World insight: Discomfort is part of an international curriculum

Global higher education programmes should respond to our unstable world, says Martin Hall

February 11, 2016
African drumming

Transnational education is now commonplace. But what is a transnational curriculum and what are its outcomes? Is it an agenda for a universal consensus above and beyond national politics and the dissonances of race, gender and ethnicity? Or is it something more uneasy, complex, unruly and creative?

Last month provided an opportunity to test answers to some of these questions. Each January, the Centre for Higher Education Development at the University of Cape Town hosts an intense 10-day residential as part of the Mellon Mays Undergraduate Fellowship Program, or MMUF.

Now in its 27th year, MMUF supports black and minority undergraduate students who have the potential and desire to move on to postgraduate study and compete for university jobs. The aim is to transform the demographics of the academy in the US and South Africa. By 2014, 571 MMUF fellows had gained their PhDs and there were between 500 and 600 students in the pipeline. The number of doctorates earned is expected to double by the early 2020s, with a large proportion winning appointments in academic institutions.

Here’s how our small contribution to this impressive project worked. Sixty senior undergraduates – all MMUF fellows – came together in a hotel underneath Table Mountain. The summer wind was incessant, temperature was in the mid-30s, the conference room hot with impressions and ideas, the aircon no more than a symbol.

Participants were from 22 colleges and universities, across two continents. The only things that they had in common were that they were all students and they were all representatives of groups long marginalised by the academy, underrepresented by combinations of race, ethnicity and gender.

Many of them had been sharpened by recent and current political engagement; with campus protests against racism and police brutality in the US; by the campaign for free education and higher education transformation in South Africa. In this, they were perhaps exemplars of what a transnational classroom really is: less a United Nations-style debating chamber; more a cauldron of new and often contradictory ideas.

The theme was inequality and its consequences, seen through the lenses of housing, health and education. This was a classic “compare and contrast” approach, encouraging participants to weld together data and analysis with their own experiences.

We used the city’s metropolitan sprawl as a canvas, travelling through the enduring imprint of apartheid segregation, the tangible realities of income inequality. We encouraged discussion of the similarities between the US and South Africa and the variations that result in complexity within each country. We looked at the relationship between historical legacies and inequality today: Jim Crow laws and apartheid legislation; differing forms of slavery; the rights of indigenous communities. On the final day of the programme, discussion groups gave thoughtful and perceptive presentations.

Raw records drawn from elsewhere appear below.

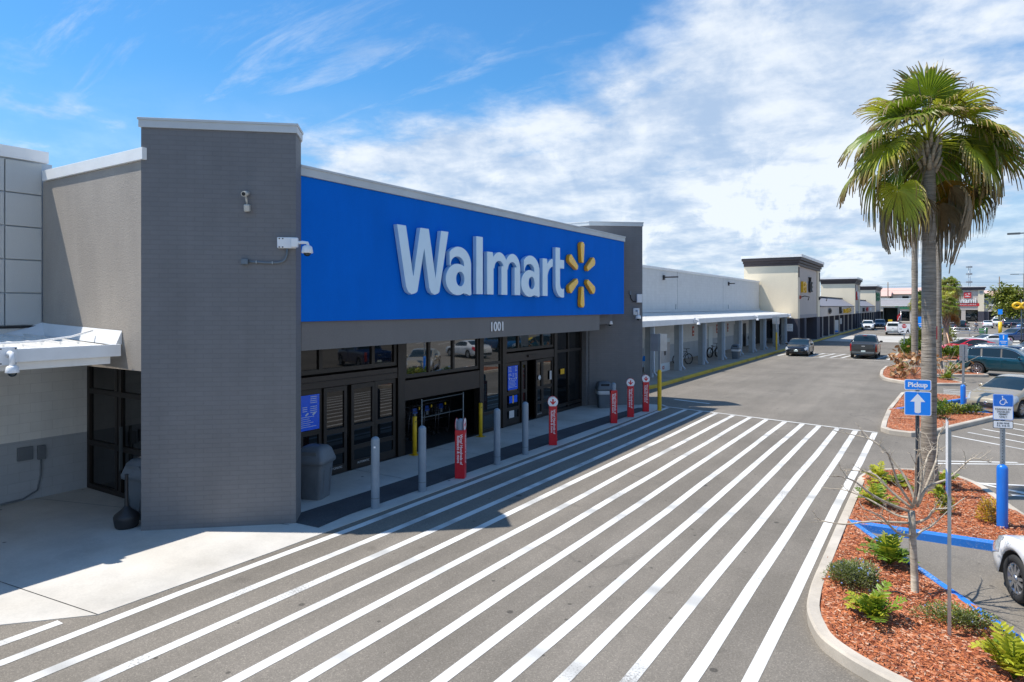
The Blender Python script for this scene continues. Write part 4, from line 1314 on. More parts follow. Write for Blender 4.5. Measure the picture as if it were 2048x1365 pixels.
# ================================================================== ARCADE (side canopy)
wing = thing('white_side_wall', (-15.75, 48, .15), 'long white wall above and behind the arcade canopy', 'building')
def ww(mb, name, mats, **k): return wpart(mb, name, mats, wing, **k)
w = MB(); w.box(-25, -15.75, 26.4, 72.3, .12, 6.45); ww(w, 'wall', M['white_block'])
w = MB(); w.box(-25, -15.70, 26.4, 72.3, 6.453, 6.62); ww(w, 'coping', M['coping_white'], bevel=.006)
w = MB()
for y in (46.5, 58.5): w.box(-15.756, -15.744, y, y + .03, 3.6, 6.45)
ww(w, 'control_joint', M['bin_grey'])
def door(y, label_mat, h=2.15, wd=.95):
    f = MB(); f.box(-15.74, -15.70, y - wd / 2 - .06, y + wd / 2 + .06, .15, .15 + h + .06); fo = ww(f, 'service_door', M[label_mat])
    return fo
door(54.6, 'white_block' if False else 'ice_white'); door(62.6, 'post_grey'); door(66.0, 'black')
w = MB(); w.box(-15.745, -15.69, 68.6, 69.9, .15, 2.7); w.box(-15.745, -15.69, 70.6, 72.9, .15, 2.9); ww(w, 'shop_opening', M['black'])
arc = thing('arcade_canopy', (-13, 50, .15), 'long white metal canopy on paired grey posts along the white wall', 'canopy')
def aw(mb, name, mats, parent=None, **k):
    if parent is None: return wpart(mb, name, mats, arc, **k)
    return mb.build(name, mats, parent, **k)
XZ = Matrix(((1, 0, 0, 0), (0, 0, 1, 0), (0, 1, 0, 0), (0, 0, 0, 1)))
w = MB(); w.prism([(-15.745, 3.50), (-12.7, 3.13), (-12.7, 3.20), (-15.745, 3.57)], 26.4, 72.3, XZ)
y = 26.5
while y < 72.2:
    w.prism([(-15.74, 3.566), (-12.72, 3.198), (-12.72, 3.235), (-15.74, 3.603)], y, y + .05, XZ); y += .42
aw(w, 'ribbed_deck', M['canopy_deck'])
w = MB(); w.box(-12.70, -12.62, 26.4, 72.3, 2.93, 3.24); aw(w, 'gutter', M['white_metal'], bevel=.01)
w = MB(); w.box(-15.76, -15.6, 26.4, 72.2, 3.60, 3.78); aw(w, 'wall_flashing', M['coping'])
ysP = [34.25, 38.95, 43.69, 48.28, 53.13, 57.61, 61.78, 67.21, 71.41]
for i, y in enumerate(ysP):
    mb = MB(); mb.box(-13.40, -13.10, y + .02, y + .28, .15, 3.16); p = aw(mb, 'post', M['post_grey'])
    mb = MB(); mb.box(-12.97, -12.86, y - .06, y + .05, .58, 2.93)
    mb.tube([(-12.90, y - .01, .62), (-12.90, y - .01, .46), (-12.78, y - .01, .30), (-12.72, y - .01, .27)], .07, 4)
    aw(mb, 'downspout', M['downspout'])
    mb = MB(); mb.box(-13.09, -12.98, y - .03, y + .19, .15, 3.16); aw(mb, 'post_facing', M['downspout'])
    if i in (2, 4):
        text_obj('post_lettering', 'NO PARKING', .10, M['sticker'], arc, Matrix.Translation(-arc.location) @ face_matrix((-13.03, y - .033, 1.9), (0, 0, -1), (1, 0, 0)), .001)
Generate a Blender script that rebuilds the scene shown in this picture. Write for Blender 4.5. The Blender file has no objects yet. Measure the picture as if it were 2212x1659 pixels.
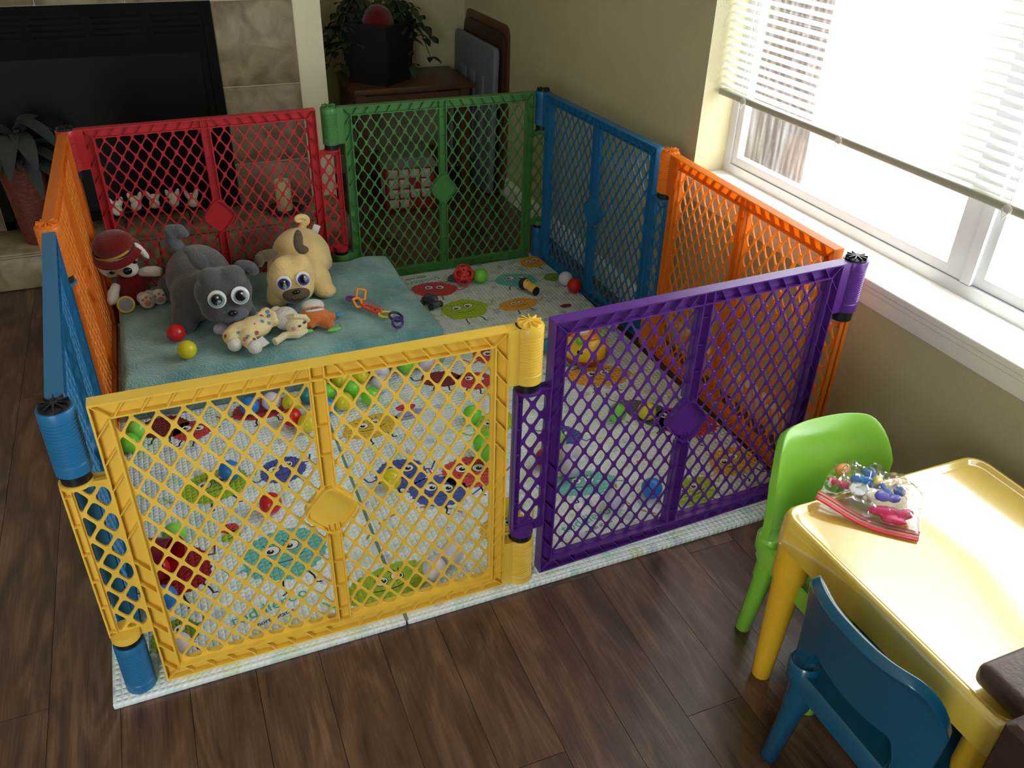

At the same time, though, there was a counter-current of ideas that were partly revealed and issues that seemed difficult to articulate. There was concern about the balance between inquiry and voyeurism and unease about casting township communities as victims. There were the micro-aggressions of race, gender and sexuality – the small, cumulative insults that map out daily life. For some participants, retelling the history of migrant labour risked essentialising the dysfunctionality of the black family. For others, there was a lack of ways of speaking about America’s global hubris without giving offence to visitors. There were issues about racial identity, knowledge and expertise in universities that have yet to reflect anything like the diversity of their wider communities. There were direct connections with the turbulence across American and South African campuses.

The programme ended with a celebration that included a drumming session. Drumming has become a speciality of the Cape Town conference circuit; a group of skilled performers takes on a disparate group of people, many of who believe they have no sense of rhythm, and has them performing a complex, syncopated routine in no time at all.

Our 60 MMUF fellows were thoroughly syncopated, celebrating new levels of skills and confidence. There is perhaps a paradox here that goes to the core of what a transnational curriculum can be. Was their evident pleasure grounded in their dissatisfaction; in the opportunity of raising awkward issues, still to be fully articulated; in their successful resistance to a neat and buttoned-down academic agenda?

Our universities are – slowly – adjusting to an endemically unstable world: economic booms and busts; a different and uncertain world of work; rapid and disruptive innovation; unprecedented levels of migrancy and displacement; extreme and unpredictable violence. 

It follows that a transnational curriculum for higher education will be a microcosm of this instability and uncertainty, and that a heightened sense of unease and discomfort will be a mark of success. 

Martin Hall is the former vice-chancellor of the University of Salford. He is now based in South Africa.